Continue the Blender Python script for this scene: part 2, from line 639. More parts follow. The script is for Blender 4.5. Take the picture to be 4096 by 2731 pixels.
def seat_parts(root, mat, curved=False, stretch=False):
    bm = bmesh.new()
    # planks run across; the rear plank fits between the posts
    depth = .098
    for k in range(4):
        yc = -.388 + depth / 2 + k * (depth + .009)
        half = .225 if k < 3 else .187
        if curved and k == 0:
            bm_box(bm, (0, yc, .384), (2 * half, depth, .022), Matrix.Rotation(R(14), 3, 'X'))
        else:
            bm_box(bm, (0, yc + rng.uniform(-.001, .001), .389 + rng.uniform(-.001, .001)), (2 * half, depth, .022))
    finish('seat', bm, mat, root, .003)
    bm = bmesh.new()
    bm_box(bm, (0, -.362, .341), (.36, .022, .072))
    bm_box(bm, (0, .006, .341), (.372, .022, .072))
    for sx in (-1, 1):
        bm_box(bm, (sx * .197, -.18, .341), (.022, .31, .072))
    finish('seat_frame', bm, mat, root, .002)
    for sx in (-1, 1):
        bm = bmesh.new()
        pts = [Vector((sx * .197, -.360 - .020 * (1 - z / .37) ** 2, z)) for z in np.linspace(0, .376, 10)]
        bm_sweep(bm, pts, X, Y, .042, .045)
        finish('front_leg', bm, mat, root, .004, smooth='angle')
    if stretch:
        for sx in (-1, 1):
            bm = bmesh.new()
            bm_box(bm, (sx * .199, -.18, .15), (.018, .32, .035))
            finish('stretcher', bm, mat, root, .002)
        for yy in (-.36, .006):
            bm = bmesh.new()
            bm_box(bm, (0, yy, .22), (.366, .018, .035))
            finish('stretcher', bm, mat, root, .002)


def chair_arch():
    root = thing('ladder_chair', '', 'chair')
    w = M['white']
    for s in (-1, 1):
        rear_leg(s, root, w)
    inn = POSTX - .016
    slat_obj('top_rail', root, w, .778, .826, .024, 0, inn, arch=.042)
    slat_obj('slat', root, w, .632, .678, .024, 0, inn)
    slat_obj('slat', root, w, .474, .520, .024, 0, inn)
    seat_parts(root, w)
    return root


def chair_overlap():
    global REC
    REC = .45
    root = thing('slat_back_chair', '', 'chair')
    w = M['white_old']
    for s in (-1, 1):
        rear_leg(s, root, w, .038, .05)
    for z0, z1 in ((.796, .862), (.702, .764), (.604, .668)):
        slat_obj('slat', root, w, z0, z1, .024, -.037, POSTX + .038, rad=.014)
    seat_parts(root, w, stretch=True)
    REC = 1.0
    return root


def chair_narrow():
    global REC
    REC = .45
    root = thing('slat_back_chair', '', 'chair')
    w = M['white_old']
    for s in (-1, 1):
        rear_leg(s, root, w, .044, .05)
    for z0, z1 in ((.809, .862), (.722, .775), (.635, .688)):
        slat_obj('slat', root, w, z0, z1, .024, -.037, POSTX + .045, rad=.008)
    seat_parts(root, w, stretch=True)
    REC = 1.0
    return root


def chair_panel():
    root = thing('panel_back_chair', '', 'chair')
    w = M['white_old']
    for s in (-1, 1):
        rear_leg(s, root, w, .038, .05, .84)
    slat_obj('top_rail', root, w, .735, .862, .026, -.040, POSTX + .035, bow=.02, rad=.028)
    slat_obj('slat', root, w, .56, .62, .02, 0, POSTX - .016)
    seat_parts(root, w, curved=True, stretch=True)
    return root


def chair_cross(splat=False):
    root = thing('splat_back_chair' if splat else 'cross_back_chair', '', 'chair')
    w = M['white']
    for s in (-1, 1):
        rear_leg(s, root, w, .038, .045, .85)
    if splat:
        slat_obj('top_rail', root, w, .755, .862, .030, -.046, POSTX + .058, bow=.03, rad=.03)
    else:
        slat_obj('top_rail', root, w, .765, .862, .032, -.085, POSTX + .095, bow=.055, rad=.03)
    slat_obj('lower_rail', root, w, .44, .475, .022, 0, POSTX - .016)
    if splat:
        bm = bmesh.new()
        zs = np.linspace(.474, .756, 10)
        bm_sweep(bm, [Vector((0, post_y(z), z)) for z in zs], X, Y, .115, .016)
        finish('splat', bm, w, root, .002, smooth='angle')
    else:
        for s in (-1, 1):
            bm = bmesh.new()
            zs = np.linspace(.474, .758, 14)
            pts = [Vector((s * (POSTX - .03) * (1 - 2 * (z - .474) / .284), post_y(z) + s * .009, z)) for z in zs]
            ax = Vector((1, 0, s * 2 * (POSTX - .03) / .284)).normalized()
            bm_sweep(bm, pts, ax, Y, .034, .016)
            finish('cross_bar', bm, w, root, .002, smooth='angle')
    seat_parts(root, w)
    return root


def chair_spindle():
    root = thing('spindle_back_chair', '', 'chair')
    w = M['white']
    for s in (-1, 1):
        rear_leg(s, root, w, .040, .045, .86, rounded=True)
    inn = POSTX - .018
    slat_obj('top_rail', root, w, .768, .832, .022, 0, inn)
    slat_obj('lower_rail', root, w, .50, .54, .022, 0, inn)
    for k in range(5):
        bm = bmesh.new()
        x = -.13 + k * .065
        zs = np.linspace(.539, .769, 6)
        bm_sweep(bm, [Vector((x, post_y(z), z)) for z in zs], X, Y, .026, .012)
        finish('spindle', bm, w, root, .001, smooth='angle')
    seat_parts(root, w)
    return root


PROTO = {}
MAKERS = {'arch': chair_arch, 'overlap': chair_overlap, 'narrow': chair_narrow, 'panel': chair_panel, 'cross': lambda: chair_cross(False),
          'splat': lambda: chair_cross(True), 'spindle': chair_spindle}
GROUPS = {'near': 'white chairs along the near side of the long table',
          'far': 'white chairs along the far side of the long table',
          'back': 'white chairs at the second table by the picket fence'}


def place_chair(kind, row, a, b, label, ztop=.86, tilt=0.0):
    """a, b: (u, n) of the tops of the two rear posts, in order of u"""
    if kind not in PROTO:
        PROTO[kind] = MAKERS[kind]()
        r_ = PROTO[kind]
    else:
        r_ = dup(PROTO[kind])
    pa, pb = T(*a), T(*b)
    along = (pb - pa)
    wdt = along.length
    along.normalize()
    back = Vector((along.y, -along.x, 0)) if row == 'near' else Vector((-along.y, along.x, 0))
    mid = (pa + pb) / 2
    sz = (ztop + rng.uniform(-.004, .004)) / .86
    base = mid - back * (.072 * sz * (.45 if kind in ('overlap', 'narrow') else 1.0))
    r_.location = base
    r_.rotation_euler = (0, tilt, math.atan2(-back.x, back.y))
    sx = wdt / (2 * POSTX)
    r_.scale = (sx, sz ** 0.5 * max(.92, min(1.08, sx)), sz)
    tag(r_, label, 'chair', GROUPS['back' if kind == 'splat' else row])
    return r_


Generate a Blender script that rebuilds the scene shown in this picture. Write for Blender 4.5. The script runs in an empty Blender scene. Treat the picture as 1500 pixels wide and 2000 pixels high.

+--

Your task is to quote all of the data word for word.

**Result of this task:**
Continue the Blender Python script for this scene: part 2, from line 639. More parts follow. The script is for Blender 4.5. Take the picture to be 4096 by 2731 pixels.
def seat_parts(root, mat, curved=False, stretch=False):
    bm = bmesh.new()
    # planks run across; the rear plank fits between the posts
    depth = .098
    for k in range(4):
        yc = -.388 + depth / 2 + k * (depth + .009)
        half = .225 if k < 3 else .187
        if curved and k == 0:
            bm_box(bm, (0, yc, .384), (2 * half, depth, .022), Matrix.Rotation(R(14), 3, 'X'))
        else:
            bm_box(bm, (0, yc + rng.uniform(-.001, .001), .389 + rng.uniform(-.001, .001)), (2 * half, depth, .022))
    finish('seat', bm, mat, root, .003)
    bm = bmesh.new()
    bm_box(bm, (0, -.362, .341), (.36, .022, .072))
    bm_box(bm, (0, .006, .341), (.372, .022, .072))
    for sx in (-1, 1):
        bm_box(bm, (sx * .197, -.18, .341), (.022, .31, .072))
    finish('seat_frame', bm, mat, root, .002)
    for sx in (-1, 1):
        bm = bmesh.new()
        pts = [Vector((sx * .197, -.360 - .020 * (1 - z / .37) ** 2, z)) for z in np.linspace(0, .376, 10)]
        bm_sweep(bm, pts, X, Y, .042, .045)
        finish('front_leg', bm, mat, root, .004, smooth='angle')
    if stretch:
        for sx in (-1, 1):
            bm = bmesh.new()
            bm_box(bm, (sx * .199, -.18, .15), (.018, .32, .035))
            finish('stretcher', bm, mat, root, .002)
        for yy in (-.36, .006):
            bm = bmesh.new()
            bm_box(bm, (0, yy, .22), (.366, .018, .035))
            finish('stretcher', bm, mat, root, .002)


def chair_arch():
    root = thing('ladder_chair', '', 'chair')
    w = M['white']
    for s in (-1, 1):
        rear_leg(s, root, w)
    inn = POSTX - .016
    slat_obj('top_rail', root, w, .778, .826, .024, 0, inn, arch=.042)
    slat_obj('slat', root, w, .632, .678, .024, 0, inn)
    slat_obj('slat', root, w, .474, .520, .024, 0, inn)
    seat_parts(root, w)
    return root


def chair_overlap():
    global REC
    REC = .45
    root = thing('slat_back_chair', '', 'chair')
    w = M['white_old']
    for s in (-1, 1):
        rear_leg(s, root, w, .038, .05)
    for z0, z1 in ((.796, .862), (.702, .764), (.604, .668)):
        slat_obj('slat', root, w, z0, z1, .024, -.037, POSTX + .038, rad=.014)
    seat_parts(root, w, stretch=True)
    REC = 1.0
    return root


def chair_narrow():
    global REC
    REC = .45
    root = thing('slat_back_chair', '', 'chair')
    w = M['white_old']
    for s in (-1, 1):
        rear_leg(s, root, w, .044, .05)
    for z0, z1 in ((.809, .862), (.722, .775), (.635, .688)):
        slat_obj('slat', root, w, z0, z1, .024, -.037, POSTX + .045, rad=.008)
    seat_parts(root, w, stretch=True)
    REC = 1.0
    return root


def chair_panel():
    root = thing('panel_back_chair', '', 'chair')
    w = M['white_old']
    for s in (-1, 1):
        rear_leg(s, root, w, .038, .05, .84)
    slat_obj('top_rail', root, w, .735, .862, .026, -.040, POSTX + .035, bow=.02, rad=.028)
    slat_obj('slat', root, w, .56, .62, .02, 0, POSTX - .016)
    seat_parts(root, w, curved=True, stretch=True)
    return root


def chair_cross(splat=False):
    root = thing('splat_back_chair' if splat else 'cross_back_chair', '', 'chair')
    w = M['white']
    for s in (-1, 1):
        rear_leg(s, root, w, .038, .045, .85)
    if splat:
        slat_obj('top_rail', root, w, .755, .862, .030, -.046, POSTX + .058, bow=.03, rad=.03)
    else:
        slat_obj('top_rail', root, w, .765, .862, .032, -.085, POSTX + .095, bow=.055, rad=.03)
    slat_obj('lower_rail', root, w, .44, .475, .022, 0, POSTX - .016)
    if splat:
        bm = bmesh.new()
        zs = np.linspace(.474, .756, 10)
        bm_sweep(bm, [Vector((0, post_y(z), z)) for z in zs], X, Y, .115, .016)
        finish('splat', bm, w, root, .002, smooth='angle')
    else:
        for s in (-1, 1):
            bm = bmesh.new()
            zs = np.linspace(.474, .758, 14)
            pts = [Vector((s * (POSTX - .03) * (1 - 2 * (z - .474) / .284), post_y(z) + s * .009, z)) for z in zs]
            ax = Vector((1, 0, s * 2 * (POSTX - .03) / .284)).normalized()
            bm_sweep(bm, pts, ax, Y, .034, .016)
            finish('cross_bar', bm, w, root, .002, smooth='angle')
    seat_parts(root, w)
    return root


def chair_spindle():
    root = thing('spindle_back_chair', '', 'chair')
    w = M['white']
    for s in (-1, 1):
        rear_leg(s, root, w, .040, .045, .86, rounded=True)
    inn = POSTX - .018
    slat_obj('top_rail', root, w, .768, .832, .022, 0, inn)
    slat_obj('lower_rail', root, w, .50, .54, .022, 0, inn)
    for k in range(5):
        bm = bmesh.new()
        x = -.13 + k * .065
        zs = np.linspace(.539, .769, 6)
        bm_sweep(bm, [Vector((x, post_y(z), z)) for z in zs], X, Y, .026, .012)
        finish('spindle', bm, w, root, .001, smooth='angle')
    seat_parts(root, w)
    return root


PROTO = {}
MAKERS = {'arch': chair_arch, 'overlap': chair_overlap, 'narrow': chair_narrow, 'panel': chair_panel, 'cross': lambda: chair_cross(False),
          'splat': lambda: chair_cross(True), 'spindle': chair_spindle}
GROUPS = {'near': 'white chairs along the near side of the long table',
          'far': 'white chairs along the far side of the long table',
          'back': 'white chairs at the second table by the picket fence'}


def place_chair(kind, row, a, b, label, ztop=.86, tilt=0.0):
    """a, b: (u, n) of the tops of the two rear posts, in order of u"""
    if kind not in PROTO:
        PROTO[kind] = MAKERS[kind]()
        r_ = PROTO[kind]
    else:
        r_ = dup(PROTO[kind])
    pa, pb = T(*a), T(*b)
    along = (pb - pa)
    wdt = along.length
    along.normalize()
    back = Vector((along.y, -along.x, 0)) if row == 'near' else Vector((-along.y, along.x, 0))
    mid = (pa + pb) / 2
    sz = (ztop + rng.uniform(-.004, .004)) / .86
    base = mid - back * (.072 * sz * (.45 if kind in ('overlap', 'narrow') else 1.0))
    r_.location = base
    r_.rotation_euler = (0, tilt, math.atan2(-back.x, back.y))
    sx = wdt / (2 * POSTX)
    r_.scale = (sx, sz ** 0.5 * max(.92, min(1.08, sx)), sz)
    tag(r_, label, 'chair', GROUPS['back' if kind == 'splat' else row])
    return r_


Generate a Blender script that rebuilds the scene shown in this picture. Write for Blender 4.5. The script runs in an empty Blender scene. Treat the picture as 1500 pixels wide and 2000 pixels high.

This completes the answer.